CEDER 2025 in review: Challenges and Uncertainty on the Bucharest Office Market

20 May 2025

A theme raised consistently during the “Office Market Challenges and Opportunities” panel held at CEDER 2025 was the fact that the office market in Romania is facing significant regulatory challenges and uncertainty.

As Florian Nițu, Managing Partner of Popovici, Nițu, Stoica & Asociații, observed, “the high stakes are today […] in the various forces that are pushing toward deregulation, on one side, and overregulation on the other”. This tension is particularly evident in Bucharest, where the market is experiencing “a de facto construction ban, or, to put it mildly, very restrictive framework”.

A major source of uncertainty stems from the status of urban planning documents. Ioana Roman, Partner & Head of Real Estate at Filip & Company, pointed out the long-standing issue “with the ban on construction and the situation that we have with the annulment of the zonal plans”. While acknowledging a recent court decision that “reversed the annulment of the Sector 2 PUZ”, she questioned whether developers will “take the risk […] to obtain building permits and start development in this basically unpredictable scenario”.

The General Urbanism Plan (PUG) for Bucharest also remains problematic. Despite fundamental studies being finalised, Ioana Roman estimated that “we are looking at another two years at least for this to be actually approved”. Adinel Tudor, CEO of EVO Properties, was less optimistic, stating, “Most probably it will not […] be approved in the next two-three years”. He warned that “without a very clear plan for development of the city and with too much regulation, Bucharest is going to suffocate”.

Antoniu Panait, Managing Director of Vastint Romania, also noted that, by “having blocked the city from [a] development perspective […], Bucharest becomes non-competitive with other cities”.

Ioana Roman mentioned another complicating factor: “for the past […] almost two years now, we have an Urbanism Code in public debates. […] We want a simplified, streamlined process of permitting, we want predictability, we want flexibility”, but “the question remains whether our legislators will be able to find the correct balance between their interests and what concerns the private sector”. She also highlighted a practical challenge: the initial draft’s “very short transitionary period”, too short to implement the necessary changes.
The regulatory landscape is also evolving the relationship between private developers and the public sector.
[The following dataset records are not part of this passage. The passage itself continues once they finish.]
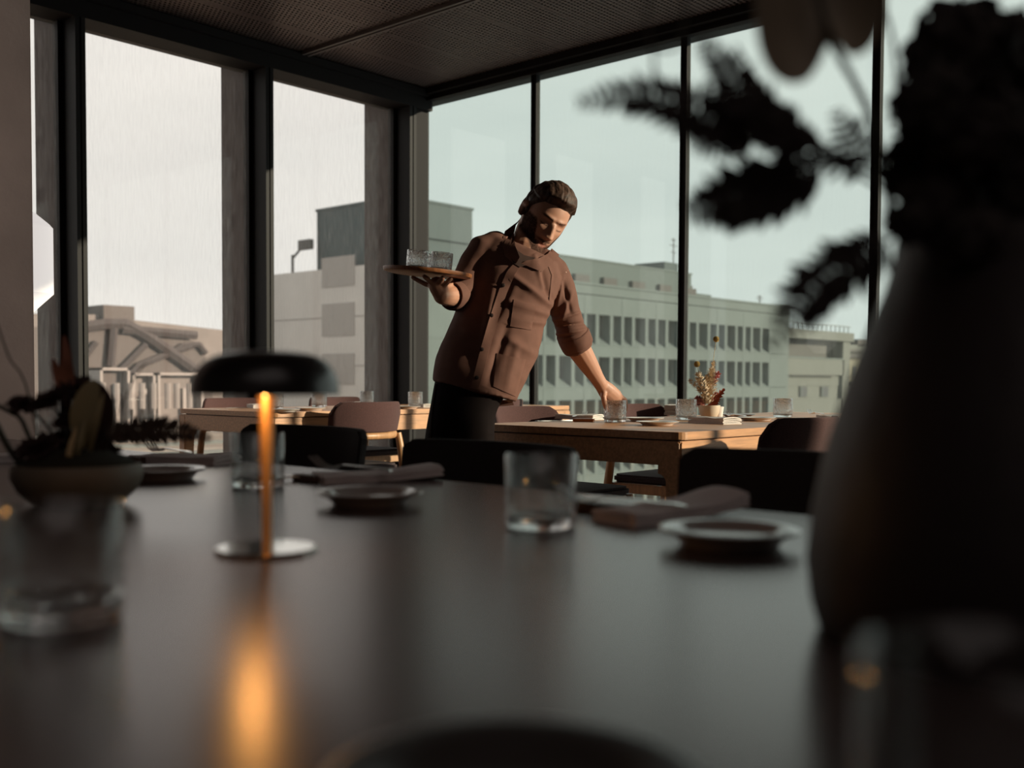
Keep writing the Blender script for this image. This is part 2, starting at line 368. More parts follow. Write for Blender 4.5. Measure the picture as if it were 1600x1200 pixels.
# antennas
def antenna(x, y, z, h, name, label):
    b = MB().tube([(x, y, z), (x, y, z + h)], .07, 6)
    for k, l in ((.95, .5), (.8, .8), (.62, .5)):
        b.tube([(x - l, y, z + h * k), (x + l, y, z + h * k)], .04, 5)
    tag(b.build(name, mLouv), label, 'antenna')
p = ony(1052, 418, BY + 6); antenna(p.x, p.y, 12.8, 4.3, 'roof_antenna', 'tall thin rooftop antenna left of the slim mullion')
p = ony(1187, 470, BY + 3); antenna(p.x, p.y, 9.9, 1.5, 'roof_antenna', 'short thin antenna on the lower right roof of the office block')

# neighbour with balconies
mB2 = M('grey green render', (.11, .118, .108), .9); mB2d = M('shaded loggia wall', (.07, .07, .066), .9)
b2y = 66.0
def P2(px, py): return ony(px, py, b2y)
x0, x1 = P2(1228, 500).x, P2(1329, 520).x
tz = P2(1285, 517).z
bd = empty('apartment_building', ((x0 + x1) / 2, b2y, -14)); tag(bd, 'grey green apartment building with loggias and balconies right of the office block', 'building')
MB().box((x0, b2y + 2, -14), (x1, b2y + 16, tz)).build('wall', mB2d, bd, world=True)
MB().box((x0, b2y - .3, P2(1285, 531).z), (x1 + .6, b2y + 2.2, tz)).build('roof_band', mB2, bd, world=True)
MB().box((x1 - 2.4, b2y, -14), (x1, b2y + 2.2, tz - 1)).build('side_pier', mB2, bd, world=True)
for (ya, yb) in ((561, 586), (624, 660)):
    MB().box((x0, b2y, P2(1285, yb).z), (x1 - 2.0, b2y + 2.2, P2(1285, ya).z)).build('balcony_parapet', mB2, bd, world=True)
MB().box((x0, b2y + .5, P2(1285, 603).z), (x1 - 2.0, b2y + 2.2, P2(1285, 586).z)).build('wall_band', mB2, bd, world=True)
MB().box((x0, b2y - .1, P2(1285, 561).z), (x1 - 2.3, b2y, P2(1285, 559).z)).build('railing', mStone, bd, world=True)
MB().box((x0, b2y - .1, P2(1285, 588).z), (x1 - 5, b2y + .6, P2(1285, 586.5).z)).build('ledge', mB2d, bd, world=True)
xw = (P2(1236, 600).x, P2(1318, 600).x)
MB().box((xw[0], b2y + .6, P2(1285, 627).z), (xw[1], b2y + 2.2, P2(1285, 603).z)).build('wall_band', mB2, bd, world=True)
for a, c in ((1254, 1266), (1287, 1299)):
    q0 = P2(a, 620); q1 = P2(c, 604)
    f = MB().box((q0.x, b2y + .45, q0.z), (q1.x, b2y + .62, q1.z)).build('window', mPaneD, bd, world=True)
    g = MB().box((-.12, -.02, 0), (.12, .1, q1.z - q0.z)).build('window_bar', mStone, f); g.location = Vector(((q0.x + q1.x) / 2 - .8, b2y + .4, q0.z)) - bd.location
for k in range(14):
    x = x0 + (x1 - x0) * (k + .5) / 14
    MB().box((x - .05, b2y, tz), (x + .05, b2y + .1, tz + .9)).build('railing_post', mB2, bd, world=True)
MB().box((x0, b2y, tz + .85), (x1, b2y + .1, tz + .95)).build('railing', mB2, bd, world=True)
# pale house at the far right
mOch = M('pale ochre render', (.2, .19, .145), .9); mBrk = M('salmon render panel', (.15, .075, .06), .9)
b3y = 78.0
def P3(px, py): return ony(px, py, b3y)
xa, xb = P3(1322, 580).x, P3(1372, 580).x
hs = empty('ochre_house', ((xa + xb) / 2, b3y, -14)); tag(hs, 'pale ochre house with dark eaves and a salmon lower wall beside the slim mullion', 'building')
MB().box((xa, b3y, P3(1340, 616).z), (xb + 8, b3y + 10, P3(1340, 553).z)).build('wall', mOch, hs, world=True)
MB().box((xa - .4, b3y - .5, P3(1340, 561).z), (xb + 8, b3y + 10, P3(1340, 553).z)).box((xa + .3, b3y - .3, P3(1340, 551).z), (xb + 8, b3y + 10, P3(1340, 547).z)).build('eaves', mLouv, hs, world=True)
MB().box((xa + .8, b3y, P3(1340, 552).z), (xb + 8, b3y + 10, P3(1340, 539).z)).build('upper_storey', mB2, hs, world=True)
MB().box((P3(1341, 530).x, b3y, P3(1340, 541).z), (xb + 8, b3y + 5, P3(1340, 530).z)).build('roof_plant', mLouv, hs, world=True)
MB().box((xa - 3, b3y - .6, -14), (xb + 8, b3y, P3(1340, 617).z)).build('salmon_wall', mBrk, hs, world=True)
MB().box((P3(1329, 620).x, b3y - .8, P3(1340, 645).z), (P3(1329, 620).x + .3, b3y - .6, P3(1340, 617).z)).build('pipe', mStone, hs, world=True)
for a, c, t0, t1 in ((1333, 1339, 573, 588), (1324, 1335, 603, 618), (1348, 1356, 573, 588)):
    q0, q1 = P3(a, t1), P3(c, t0); MB().box((q0.x, b3y - .1, q0.z), (q1.x, b3y, q1.z)).build('window', mPaneD, hs, world=True)
b = MB().box((xa, b3y - 1.2, P3(1340, 600).z), (xb + 8, b3y, P3(1340, 597).z)).box((xa, b3y - 1.2, P3(1340, 588).z), (xb + 8, b3y - 1.1, P3(1340, 587).z))
b.build('balcony', mLouv, hs, world=True)
for k in range(12):
    x = xa + (xb - xa) * (k + .5) / 10; MB().box((x - .06, b3y - 1.2, P3(1340, 598).z), (x + .06, b3y - 1.1, P3(1340, 588).z)).build('baluster', mLouv, hs, world=True)

# street far below and the terrace with the station hall beyond the back windows
mStreet = M('asphalt and paving', (.09, .085, .08), .9, vary=.2, scale=.1)
mTer = M('tan gravel roof', (.22, .185, .15), .95, vary=.22, scale=.35, stretch=(.25, 2.2, 1), col2=(.30, .27, .22))
st(MB().box((-150, 9, -15), (260, 300, -14)), 'street_floor', mStreet)
ter = st(MB().prism([(-60, 14), (11, 14), (39, 46), (39, 70), (-60, 70)], -14, -2.6), 'terrace_floor', mTer)
mHall = M('grey hall wall', (.15, .14, .132), .9, vary=.1, scale=.5); mHallD = M('dark hall opening', (.085, .078, .074), .9); mTru = M('truss steel', (.035, .030, .030), .7); mWhite = M('white painted frame', (.20, .19, .18), .6)
HY = 64.0
def PH(px, py): return ony(px, py, HY)
hall = empty('station_hall', (PH(240, 560).x, HY, -2.6)); tag(hall, 'low grey hall with a steel truss front beyond the back window', 'building')
za, zb = PH(136, 498).z, PH(360, 512).z
xh0, xh1 = PH(40, 500).x, PH(400, 500).x
MB().prism([(xh0, -2.6), (xh1, -2.6), (xh1, zb - .3), (PH(210, 500).x, PH(210, 499).z), (PH(210, 500).x, PH(210, 492).z), (xh0, PH(60, 490).z)], HY + .5, HY + 12, 'y').build('wall', mHall, hall, world=True)
q0, q1 = PH(162, 491), PH(210, 479)
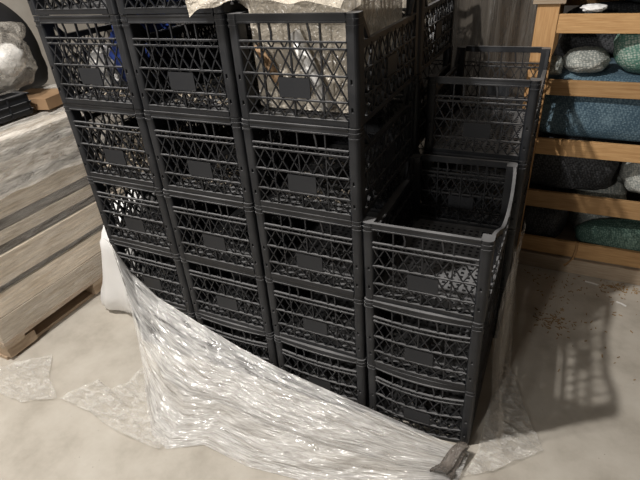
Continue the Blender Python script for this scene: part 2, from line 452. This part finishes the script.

Florian Nițu pointed to a “more obvious [and] pervasive interface, between the private and the public sector”, where regulators are “adding public interest elements into the regulation process”. This transforms the relationship into something “more complex and not only unilateral, but bilateral and constant”. Consequently, “an office project in itself must generate social value, must serve a public purpose”.

Panellists agreed that the market requires greater stability. Adinel Tudor noted that for investment, only three requirements exist: “returns, predictability and safety”, and currently, Bucharest “is only ticking one, maybe two of those”. He expressed a desire for “a political environment that would simply let businesses do their jobs”.

Andreea Cotiga, Head of Leasing Office at CPI Property Group Romania concluded: “we in the business environment […] would need a little bit more stability coming from the political sector, […] because otherwise these many opportunities that are there in the market will just transform in speculations”. The prevailing feeling among developers, as expressed by Antoniu Panait, was being “affected by the unforeseen things that are popping up each time”, making predictability paramount for future growth.